In an analysis by JPMorgan Chase into strategic default, analysts found 60 percent of all defaults were strategic by the middle of 2009–that’s more than double the percentage in January 2008.

However, the number has been decreasing. Analysts say that strategic defaults now make up less than 30 percent of all defaults (or 10,000 strategic defaults compared to 20,000 from one year ago) and that borrowers who are delinquent more than 90 days have even “lesser strategic delinquencies.”

“Overall, strategic defaults have stabilized as home prices flattened and initial jobless claims declined,” analysts say.

About 42 percent of underwater borrowers–those who owe more on their mortgage than their home is currently worth–remain current on their mortgage, according to the JPMorgan Chase analysts.

“Of course, the moral hazard of potential strategic defaults in the future is still present,” analysts say. “Even though these borrowers have not been defaulting in large numbers, the event risk remains that they could.”


Rising gas prices have spurred homebuyers to look for homes that offer shorter commute times to work, according to a survey of Coldwell Banker Real Estate professionals.

The company conducted the survey online between April 28 and May 3, 2011, and garnered responses from 1,188 Coldwell Banker real estate professionals.

Three-quarters of respondents said the recent jump in gas prices had influenced where their clients chose to live. The main client concern was commute time to work: 89 percent of respondents said buyers look for homes closer to work and 93 percent said a continued rise in gas prices would prompt more homebuyers to choose to live where commute times are shorter.
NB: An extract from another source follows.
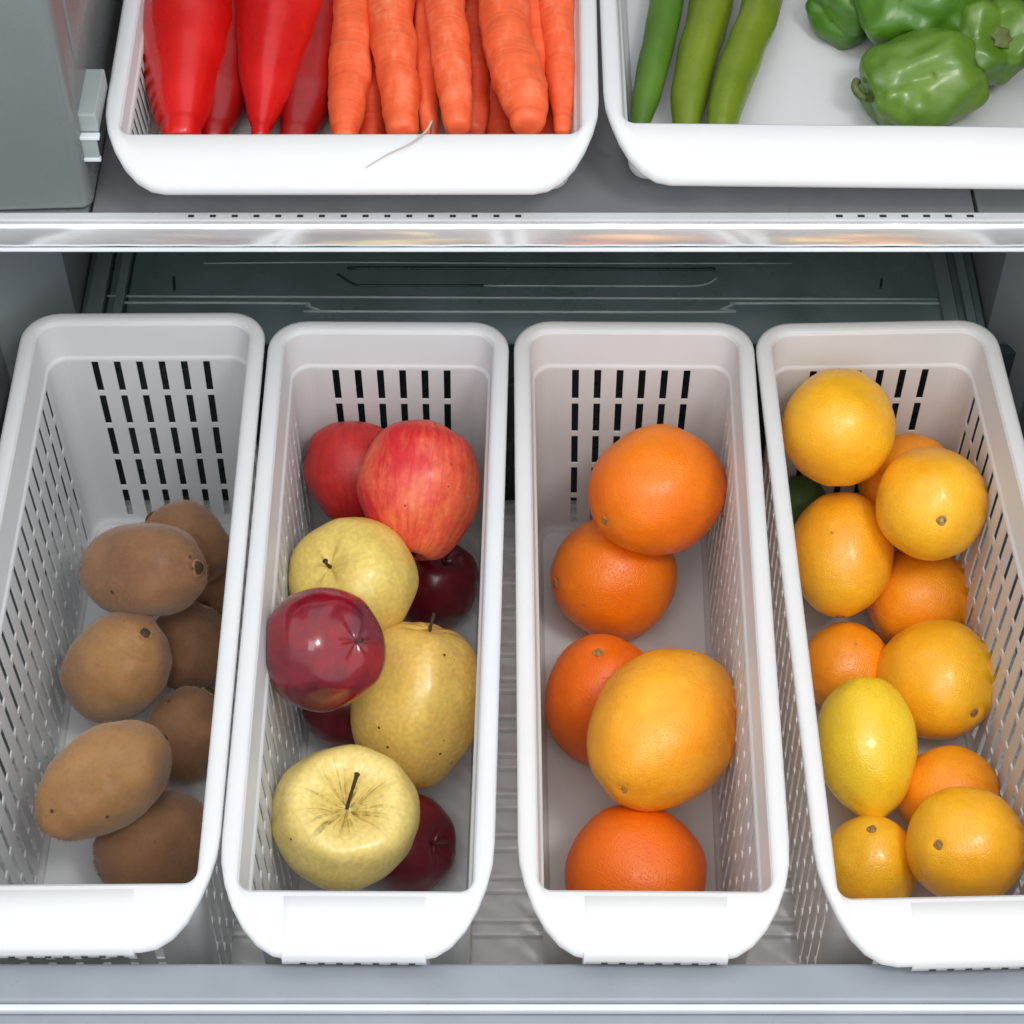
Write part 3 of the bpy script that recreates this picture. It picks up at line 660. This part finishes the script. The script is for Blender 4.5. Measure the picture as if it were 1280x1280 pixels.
long_veg('green_chilli', [(18.25, 47.09, 1.31), (16.2, 36.59, 1.3), (14.72, 31.69, 1.27), (13.55, 27.78, 1.2), (12.9, 24.76, .95), (12.64, 23.2, .3)], 14.9, 'pod', 'bright green chilli on the right, next to the bare basket floor', 'green chilli', GG, 33, .07)

GBP = 'green bell peppers in the upper right basket'
def bell(pos, re, rz, ax, label, mat, seed, lobes=4, stem=None, spin=0.):
    def f(ph, th):
        s, c = math.sin(ph), math.cos(ph)
        lob = abs(math.cos(lobes*th/2+seed))
        lob = lob**.7
        r = re*s**.8*(.84+.18*lob)*(1+.12*c)
        z = rz*math.copysign(abs(c)**.8, c)-rz*.30*math.exp(-(ph/.42)**2)+rz*.22*math.exp(-((math.pi-ph)/.35)**2)-.06*rz*(1-lob)*(-1 if c < 0 else 1)
        return r, z
    o = revolve('bell_pepper', f, M[mat], pos, ax, seed=seed, wob=.26, nu=84, nv=56, spin=spin); tag(o, label, 'bell pepper', GBP)
    z0 = rz*.66
    small('calyx', lambda ph, th: (re*.26*math.sin(ph)*(1+.22*math.cos(6*th)), .22*math.cos(ph)), M['green_stem'], o, z0+.1)
    if stem: tube('stem', [(0, 0, z0)]+[tuple(Vector(q)+Vector((0, 0, z0))) for q in stem], [.36]+[.3-.03*k for k in range(len(stem)-1)]+[.28], M['green_stem'], o, seg=10, sub=5)
    return o
bell((26.24, 34.3, 16.9), 4.0, 4.1, (.3, .85, .35), 'large glossy dark green bell pepper on top at the back', 'bell', 2.0, 3)
bell((25.5, 28.0, 15.2), 3.15, 3.95, (-.93, -.25, -.12), 'mid green bell pepper lying on its side with a curled stem to the left, frontmost', 'bell_light', 5.3, 3, [(.05, .1, .7), (.3, .3, 1.3), (.5, .9, 1.5), (.4, 1.3, 1.2)])
bell((21.95, 36.6, 15.0), 2.5, 2.7, (-.6, .5, .3), 'small shaded bell pepper behind at the left of the pile', 'bell', 3.1, 4)
bell((29.9, 31.2, 15.6), 2.75, 3.0, (.25, -.5, .75), 'yellowish green bell pepper on the right with a furrowed side', 'bell_light', 4.2, 4)
bell((32.2, 37.5, 15.2), 2.3, 2.5, (.6, .4, .6), 'shaded green bell pepper at the far right behind the others', 'bell', 6.5, 4)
Almost half (45 percent) of respondents said buyers are choosing homes closer to shops and services as a result of higher gas prices.

According to 77 percent of respondents, more buyers are interested in having a home office compared to five years ago. Of those respondents, 68 percent said the high cost of gas is one reason behind the trend.

“The decision to buy a home has always been tailored around the personal, multifaceted lifestyle needs of each buyer,” said Jim Gillespie, Coldwell Banker Real Estate’s CEO, in a statement.

“Today, rising fuel costs and a person’s decision to commute or perhaps work remotely are additional factors of the decision homebuyers must consider.”

Respondents also attributed a rise in interest in urban living at least partially to increasing gas prices. Some 56 percent of respondents said they had noticed more homebuyers interested in living in cities compared to five years ago.

Of those respondents, 81 percent said a desire to reduce gas spending was a factor, and 93 percent agreed or strongly agreed that the desire for shorter commutes was a factor.

Other reasons noted for the increased enthusiasm for city living were “having everything at your fingertips” (91 percent strongly agreed or disagreed), “being able to walk to places” (76 percent), and “being near public transportation” (52 percent).